Eco Wave Power Hits All Goals in LA Wave Energy Pilot

Eco Wave Power's Port of Los Angeles pilot met every milestone, offering new proof that wave energy can transition from experiment to grid-connected reality.

3 min read

A wave energy installation at the Port of Los Angeles met every milestone in its pilot program, Eco Wave Power Global announced on March 31, 2025, giving the sector something it hasn’t had in a long time: a completed project.

The Tel Aviv-based company submitted a full progress report to Shell International Exploration and Production Inc., the corporate backer that co-signed the original 2024 partnership agreement. Shell International operates as a unit of London-based Shell plc. The report’s central finding was unambiguous: Eco Wave had “successfully executed all phases of the pilot program.”

That’s not a small thing. Wave energy companies have spent decades burning through capital without delivering a system that works at commercial scale. This one did.

The installation sits on the AltaSea campus at the Port of Los Angeles. Power generation started in September 2024, running through the trial operating period that concluded with the March 31 report. The system’s design is deliberately practical. Large floaters attach to existing shoreline infrastructure, rising and falling with incoming waves. That motion drives pistons, which carry kinetic energy to a conversion unit located onshore. The conversion unit takes the mechanical input and produces electricity fed directly to the grid. Critically, the equipment that’s hardest to protect stays out of the water entirely. That’s where earlier wave energy prototypes failed, corroding and breaking apart under sustained ocean stress. Eco Wave’s engineers put the complex machinery on land.

The pilot covered five phases: engineering and design, component manufacturing, regulatory approvals, physical installation, and trial operations. Clearing all five inside the original timeline matters for anyone watching this sector. Wave energy projects have a documented pattern of stalling at permitting or collapsing in the gap between prototype and working installation. This one didn’t stall.

Inna Braverman, Eco Wave Power’s chief executive, said the outcome signals something beyond what happened at one California port. “Successfully completing the full scope of this program demonstrates Eco Wave Power’s ability to execute complex wave energy projects together with leading global energy companies,” Braverman told reporters in a statement covered by the LA Business Journal.

Port infrastructure is a logical environment for this type of system. Breakwaters, seawalls, and piers already exist. There’s no need to engineer new offshore anchoring structures from scratch, which keeps costs down and makes regulatory review less complicated, since the equipment doesn’t occupy open navigable water. The Port of Los Angeles moves more container volume than any other American port. Its electricity demand is substantial. A technology that generates power where the facility already operates carries real appeal for managers tracking energy costs.

The California Energy Commission tracks wave energy development as part of the state’s broader push to diversify its renewable portfolio.
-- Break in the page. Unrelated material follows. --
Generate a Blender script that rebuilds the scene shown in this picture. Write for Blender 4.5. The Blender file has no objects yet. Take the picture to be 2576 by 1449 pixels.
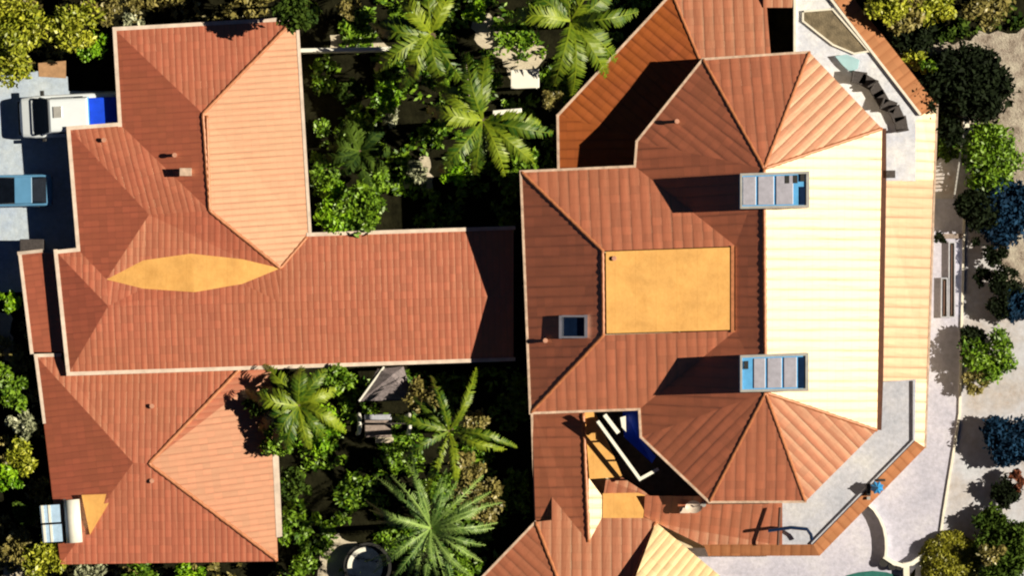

California’s grid operators have set ambitious targets, and coastal generation with a small physical footprint fits the profile of what planners say they need more of.
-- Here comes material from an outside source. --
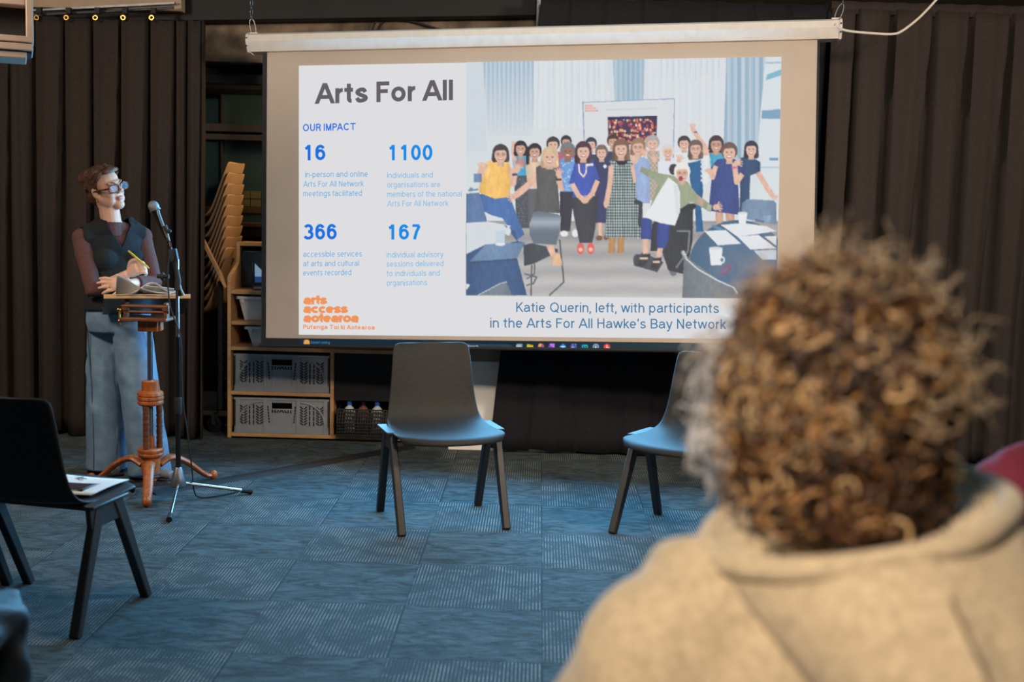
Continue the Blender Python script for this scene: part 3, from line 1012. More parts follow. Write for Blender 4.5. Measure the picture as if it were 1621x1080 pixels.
# ------------------------------------------------------------------ picture painter: coloured quads on the slide
class Paint:
    def __init__(self, x0, y0, x1, y1, k=2):
        self.x0, self.y0, self.k = x0, y0, k
        self.w, self.h = int((x1 - x0) * k), int((y1 - y0) * k)
        self.a = np.zeros((self.h, self.w, 3))
        self.Y, self.X = np.mgrid[0:self.h, 0:self.w]
        self.X = self.X / k + x0; self.Y = self.Y / k + y0
        self.ox = self.oy = 0.0; self.s = 1.0
        self.shade = None

    def frame(self, ox, oy, s):
        self.ox, self.oy, self.s = ox, oy, s

    def _put(self, x0, y0, x1, y1, test, col, al):
        k = self.k
        i0, i1 = max(0, int((x0 - self.x0) * k) - 1), min(self.w, int((x1 - self.x0) * k) + 2)
        j0, j1 = max(0, int((y0 - self.y0) * k) - 1), min(self.h, int((y1 - self.y0) * k) + 2)
        if i1 <= i0 or j1 <= j0:
            return
        X, Y = self.X[j0:j1, i0:i1], self.Y[j0:j1, i0:i1]
        m = test(X, Y)[..., None] * al
        c = col(X, Y) if callable(col) else np.array(col, float)
        self.a[j0:j1, i0:i1] = self.a[j0:j1, i0:i1] * (1 - m) + c * m

    def poly(self, pts, col, al=1.0):
        if not callable(col) and self.shade is not None:
            xs_ = [x / self.s + self.ox for x, y in pts]
            mid, hw_ = (min(xs_) + max(xs_)) / 2, max(1e-3, (max(xs_) - min(xs_)) / 2)
            base_ = np.array(col, float)
            sh = self.shade

            def col(X, Y):
                i = ((Y - self.y0) * self.k).astype(int).clip(0, self.h - 1); j = ((X - self.x0) * self.k).astype(int).clip(0, self.w - 1)
                q_ = 0.0 if base_.min() > 190 else 1.0
                return base_ * (1 + q_ * (.03 - .13 * ((X - mid) / hw_) ** 2 + .40 * sh[i, j]))[..., None]
        P = [((x) / self.s + self.ox, (y) / self.s + self.oy) for x, y in pts]

        def test(X, Y):
            ins = np.zeros(X.shape, bool)
            for i in range(len(P)):
                (xa, ya), (xb, yb) = P[i], P[i - 1]
                if ya == yb:
                    continue
                c = (ya > Y) != (yb > Y)
                ins ^= c & (X < (xb - xa) * (Y - ya) / (yb - ya) + xa)
            return ins.astype(float)
        xs, ys = [p[0] for p in P], [p[1] for p in P]
        self._put(min(xs), min(ys), max(xs), max(ys), test, col, al)

    def ell(self, cx, cy, rx, ry, col, al=1.0, soft=0):
        cx, cy, rx, ry = cx / self.s + self.ox, cy / self.s + self.oy, rx / self.s, ry / self.s

        def test(X, Y):
            q = ((X - cx) / rx) ** 2 + ((Y - cy) / ry) ** 2
            return np.clip((1 - q) / soft, 0, 1) if soft else (q <= 1).astype(float)
        self._put(cx - rx, cy - ry, cx + rx, cy + ry, test, col, al)

    def line(self, pts, w, col, al=1.0):
        for (xa, ya), (xb, yb) in zip(pts, pts[1:]):
            dx, dy = xb - xa, yb - ya
            L_ = math.hypot(dx, dy) or 1
            nx, ny = -dy / L_ * w / 2, dx / L_ * w / 2
            self.poly([(xa + nx, ya + ny), (xb + nx, yb + ny), (xb - nx, yb - ny), (xa - nx, ya - ny)], col, al)
            self.ell(xb, yb, w / 2, w / 2, col, al)

    def mesh(self, name, corners, nu, nv, d):
        """corners: pixel TL, TR, BR, BL"""
        a = self.a
        k = self.k
        p = np.pad(a, ((1, 1), (1, 1), (0, 0)), mode='edge')
        a = sum(p[1 + i:1 + i + self.h, 1 + j:1 + j + self.w] for i in (-1, 0, 1) for j in (-1, 0, 1)) / 9
        vs, cols = [], []
        for j in range(nv + 1):
            for i in range(nu + 1):
                u, v = i / nu, j / nv
                x = (1 - v) * ((1 - u) * corners[0][0] + u * corners[1][0]) + v * ((1 - u) * corners[3][0] + u * corners[2][0])
                y = (1 - v) * ((1 - u) * corners[0][1] + u * corners[1][1]) + v * ((1 - u) * corners[3][1] + u * corners[2][1])
                vs.append((x, y))
                q = a[min(self.h - 1, max(0, int((y - self.y0) * k))), min(self.w - 1, max(0, int((x - self.x0) * k)))]
                cols.append(q)
        cols = np.clip(np.array(cols) / 255, 0, 1)
        cols = np.where(cols <= 0.04045, cols / 12.92, ((cols + 0.055) / 1.055) ** 2.4)
        w = nu + 1
        me = bpy.data.meshes.new(name)
        me.from_pydata([sl(x, y, d) for x, y in vs], [], [(j * w + i, (j + 1) * w + i, (j + 1) * w + i + 1, j * w + i + 1) for j in range(nv) for i in range(nu)])
        at_ = me.color_attributes.new('picture', 'FLOAT_COLOR', 'POINT')
        at_.data.foreach_set('color', np.hstack([cols, np.ones((len(cols), 1))]).astype(np.float32).ravel())
        return me

# ---- the group photograph on the slide
P = Paint(734, 86, 1240, 476)
P.a[:] = (214, 219, 224)


def bands(X, Y, c0, c1, f, ph=0.0):
    k = (0.5 + 0.5 * np.sin(X * f + ph + 0.8 * np.sin(X * 0.9)))[..., None]
    return np.array(c0) * (1 - k) + np.array(c1) * k


rs = np.random.RandomState(4)
# wall and curtains (pixels of the slide)
P.poly([(734, 86), (1240, 86), (1240, 476), (734, 476)], lambda X, Y: np.stack([214 + 0.02 * (Y - 90) + 4 * np.sin(X / 70), 219 + 0.01 * (Y - 90) + X * 0, 223 + X * 0], -1))
P.poly([(738, 92), (766, 92), (770, 240), (738, 240)], (206, 214, 222))
P.poly([(764, 94), (845, 94), (848, 150), (842, 215), (772, 215)], lambda X, Y: bands(X, Y, (150, 176, 196), (198, 212, 222), 0.9) * (1 - np.clip((Y - 110) / 110, 0, 1))[..., None] + np.clip((Y - 110) / 110, 0, 1)[..., None] * np.array((212, 217, 222)))
P.poly([(845, 94), (972, 92), (972, 200), (845, 205)], lambda X, Y: bands(X, Y, (212, 219, 224), (222, 226, 228), 0.7))
for x in (852, 875, 893, 905, 916, 928, 940, 946, 962):
    P.poly([(x, 96), (x + 1.6, 96), (x + 1.4, 130 + (x * 7) % 60), (x + .2, 130 + (x * 7) % 60)], (192, 206, 216), 0.7)
P.poly([(970, 92), (1020, 92), (1018, 170), (1012, 240), (975, 240)], lambda X, Y: bands(X, Y, (148, 176, 196), (182, 200, 212), 0.8, 1.0))
P.poly([(1020, 92), (1150, 90), (1148, 240), (1020, 240)], lambda X, Y: bands(X, Y, (213, 219, 224), (221, 225, 228), 0.6))
for x in range(1046, 1140, 9):
    P.poly([(x, 94), (x + 2.4, 94), (x + 1.6, 118 + x % 13), (x + .4, 118 + x % 13)], (190, 206, 216), 0.7)
P.poly([(1150, 90), (1212, 90), (1204, 170), (1198, 260), (1144, 260)], lambda X, Y: bands(X, Y, (140, 170, 192), (190, 206, 217), 0.55, 2.0))
P.poly([(1212, 90), (1240, 90), (1240, 400), (1198, 330), (1204, 170)], (216, 224, 228))
P.poly([(1212, 98), (1240, 97), (1240, 100), (1211, 101)], (160, 190, 204))
P.poly([(1214, 118), (1240, 108), (1240, 118), (1212, 127)], (120, 180, 198))
P.poly([(1206, 175), (1240, 172), (1240, 188), (1205, 188)], (120, 158, 186))
P.poly([(1218, 250), (1232, 250), (1232, 254), (1218, 254)], (110, 150, 190))
P.poly([(1204, 264), (1240, 264), (1240, 266), (1204, 266)], (170, 196, 210))
# soft folds and grain for everything painted from here on
sh_ = np.zeros((P.h, P.w))
for sx_, sy_, am_ in ((5, 16, .10), (3, 9, .07), (14, 14, .05)):
    f_ = rs.randn(P.h // sy_ + 2, P.w // sx_ + 2)
    yy, xx = np.arange(P.h) / sy_, np.arange(P.w) / sx_
    y0_, x0_ = yy.astype(int), xx.astype(int)
    fy, fx = (yy - y0_)[:, None], (xx - x0_)[None, :]
    sh_ += am_ * .6 * ((f_[y0_][:, x0_] * (1 - fx) + f_[y0_][:, x0_ + 1] * fx) * (1 - fy) + (f_[y0_ + 1][:, x0_] * (1 - fx) + f_[y0_ + 1][:, x0_ + 1] * fx) * fy)
P.shade = np.clip(sh_, -.2, .2)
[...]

Shell’s involvement through Shell International Exploration and Production Inc. adds commercial weight to what might otherwise look like an academic exercise. Large oil and gas companies have funded clean energy pilots that went nowhere. Shell’s decision to co-sign the 2024 agreement and receive a formal progress report suggests this one got more internal scrutiny than a token sustainability gesture. Completing the program doesn’t guarantee a commercial rollout, but it does mean Eco Wave can point to a real project, with a real partner, that ran all five phases and came out the other side intact.

Wave energy’s basic physics have always been sound. The ocean doesn’t stop moving. Converting that motion to electricity at scale, reliably, without watching your hardware dissolve in seawater, has been the hard part. The Port of Los Angeles installation ran through September 2024 and into the reporting period completed on March 31, 2025, with the core conversion components onshore and the floaters doing what floaters are supposed to do.

Braverman’s statement frames it as proof of execution capacity. That’s the argument the company needs to make to the next potential partner, and the one after that.